Chris’ love for moving photography began at a young age. His interest in visual storytelling was sparked by his love of National Geographic Magazine during his formative teenage years. He was struck by the power of an image to tell a story, and throughout his career has worked tirelessly to accurately tell the stories of the diverse people and places he photographs. In those early years, Chris saw the potential for photography to bring about real change, and he’s constantly using his photography to engage the wider public about important issues facing our world.

As we follow Chris’s journey, let’s take a look at his top tips for finding your own voice and style as a photographer. It begins by focusing on the things you care about.

Cover image by Chris Parkes

1. Focus on projects that interest you

Early in his career as a freelancer, Chris remembered how hard it was to maintain his own voice as he simply worked to pay the bills. He explained that it happens to many of us – “I think most people have this part in the journey where you start doing the things that will pay you money.” During that step in a career, it’s easy to get lost while you simply work to survive. However, over time things began to come together until one day he found himself face to face with his dream. Chris had a lightbulb moment while working on a passion project for a charity in Sierra Leone when it all clicked. Chris remembers, “I was on the back of a bike, I was facing backward, the sun was coming up over the jungle and I thought ‘this is what you wanted to do when you became a photographer.’”

While we might never know exactly what it’s like to watch the sunrise on the back of a motorcycle in Sierra Leone, we can still take the advice to heart. Chris recommends focusing on “what stories interest you, and what makes you passionate” to keep from losing yourself or your voice. Think about the stories you already want to tell. Although not every project can be a dream come true, it’s important to stay focused on what drives you as a photographer and a storyteller so you can develop your voice while growing in your career.
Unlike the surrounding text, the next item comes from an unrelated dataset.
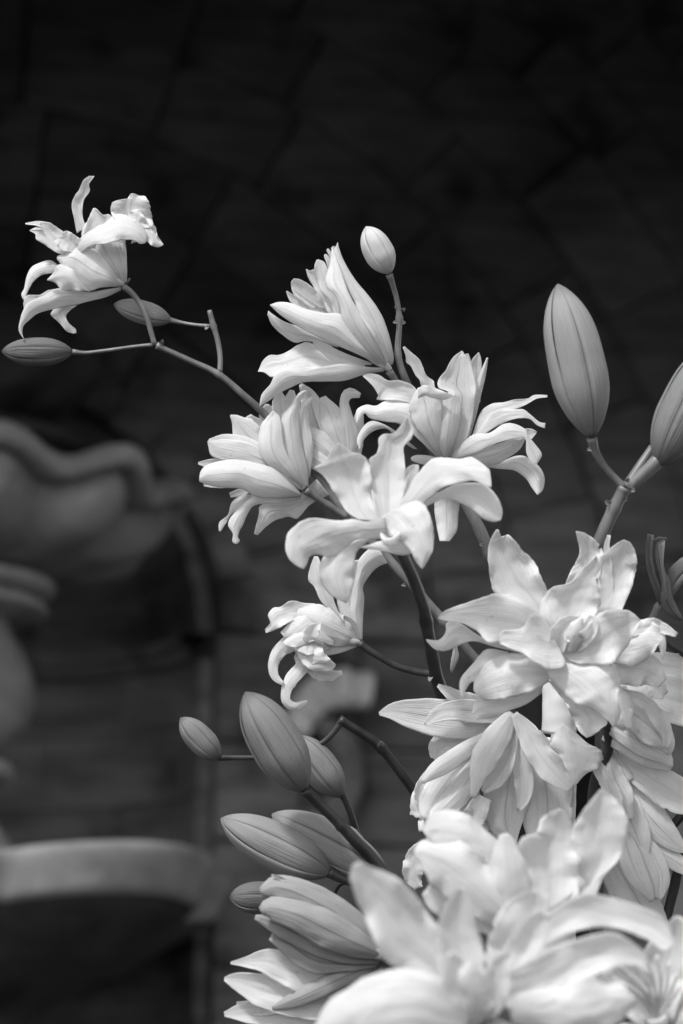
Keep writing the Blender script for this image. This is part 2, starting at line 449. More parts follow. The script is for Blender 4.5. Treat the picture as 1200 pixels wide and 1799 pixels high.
# mortar backing with the niche opening cut out (strips around the opening)
hL, hR, vT = hc - 2.2, ray_wall(1330, 800)[0] + .6, 4.2
bm_v, bm_f = [], []
NS = 40
def bq(a, b, c, d):
    i = len(bm_v); bm_v.extend([Wp(*a), Wp(*b), Wp(*c), Wp(*d)]); bm_f.append((i, i + 1, i + 2, i + 3))
RB = RN + .027
bq((hc + RB, 0, -.095), (hR, 0, -.095), (hR, vc, -.095), (hc + RB, vc, -.095)); bq((hL, 0, -.095), (hc - RB, 0, -.095), (hc - RB, vc, -.095), (hL, vc, -.095))
for i in range(NS):
    a0, a1 = math.pi * i / NS, math.pi * (i + 1) / NS
    def outer(a):
        c, s = math.cos(a), math.sin(a)
        ks = []
        if c > 1e-6: ks.append((hR - hc) / c)
        if c < -1e-6: ks.append((hL - hc) / c)
        if s > 1e-6: ks.append((vT - vc) / s)
        k = min(ks); return (hc + c * k, vc + s * k, -.095)
    bq((hc + RB * math.cos(a0), vc + RB * math.sin(a0), -.095), outer(a0), outer(a1), (hc + RB * math.cos(a1), vc + RB * math.sin(a1), -.095))
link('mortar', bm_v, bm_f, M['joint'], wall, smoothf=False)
# arch voussoirs and the concentric courses above the springing
rings = [(RN + .042, RN + .042 + 62 * u1, 15)]
r = RN + .042 + 62 * u1
while r < 2.3:
    hgt = rnd.uniform(120, 175) * u1
    rings.append((r, r + hgt, max(8, int(math.pi * (r + hgt / 2) / (270 * u1))))); r += hgt
for ri, (ra, rb, n) in enumerate(rings):
    offa = rnd.uniform(0, .5) if ri else 0
    edges = [0] + [math.pi * (i + 1 - offa + rnd.uniform(-.12, .12) * (ri > 0)) / n for i in range(n)] + [math.pi]
    edges = sorted(e for e in set(edges) if e <= math.pi)
    for a0, a1 in zip(edges, edges[1:]):
        if a1 - a0 < .03: continue
        am = (a0 + a1) / 2; rm = (ra + rb) / 2
        hm, vm = hc + rm * math.cos(am), vc + rm * math.sin(am)
        if hm > hR or vm > vT - .1 or hm < hc - 1.1: continue
        steps = 4
        g0 = G / ra; out = []
        for i in range(steps + 1):
            a = a0 + g0 + (a1 - a0 - 2 * g0) * i / steps; out.append((hc + (rb - G) * math.cos(a), vc + (rb - G) * math.sin(a)))
        for i in range(steps, -1, -1):
            a = a0 + g0 + (a1 - a0 - 2 * g0) * i / steps; out.append((hc + (ra + G) * math.cos(a), vc + (ra + G) * math.sin(a)))
        flat_block(out, (.045 if ri == 0 else 0) + rnd.uniform(-.012, .012), 'voussoir' if ri == 0 else 'stone_block')
# level courses right of the niche, below the springing
v = vc; k = 0
while v > vc - 1.25:
    hgt = (190, 165, 210, 180, 190, 200)[k % 6] * u1
    h = hc + RN + .032; first = True
    while h < hR:
        wd = (150 if k % 2 else 250) * u1 if first else rnd.uniform(280, 430) * u1
        flat_block([(h + G, v - hgt + G), (min(hR, h + wd) - G, v - hgt + G), (min(hR, h + wd) - G, v - G), (h + G, v - G)], (.02 if first else 0) + rnd.uniform(-.006, .006))
        h += wd; first = False
    v -= hgt; k += 1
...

2. Think critically about the work you respond to

All this talk about finding a voice sounds nice, but how do you know where to start? 

Chris recommended an exercise we can use to get moving in the right direction. If you don’t exactly have the strongest sense of your own visual voice, take time to think critically about the work that you find moving. Chris says we should ask ourselves “whose work do I respond to? And, what is it in the work that I’m responding to? Is it the aesthetic, is it the content, or some combination of both?”

For Chris, it’s “very much a feeling thing. I’ve got to feel it somewhere in my heart,” he says. But the process can be different for everyone. He challenges us to think about what stories excite us and what photos we respond to. The true magic? Bringing those two elements together. 

If you’re struggling to find a clear direction, take some time to try this out for yourself. Whether it’s a deep dive into the aesthetic of the photo and its concrete features, or something personal about the story or issue it addresses, you can learn to hone in on what you want to create in your own work and come away with a more clearly defined goal for your own visual voice.

3. Trust the process

Finding your visual voice isn’t something that happens overnight. It’s a journey with many twists and turns, few of which we can see coming. As Chris noted, his own journey was full of “failure and practice” that helped shape his career to where he is today.

“Go with the journey. It’s taking you somewhere, trust that it’s taking you to the right place.”

Chris Parkes

Approaching storytelling with your own predetermined narrative can hinder your development. Chris recommends letting the subjects guide the story. He challenges us to, “quiet your own ego and say ‘tell me your story, tell me about you.’” It’s not always easy, but letting your guard down and letting the journey develop will help you sort out the ambiguity and ultimately find your visual voice.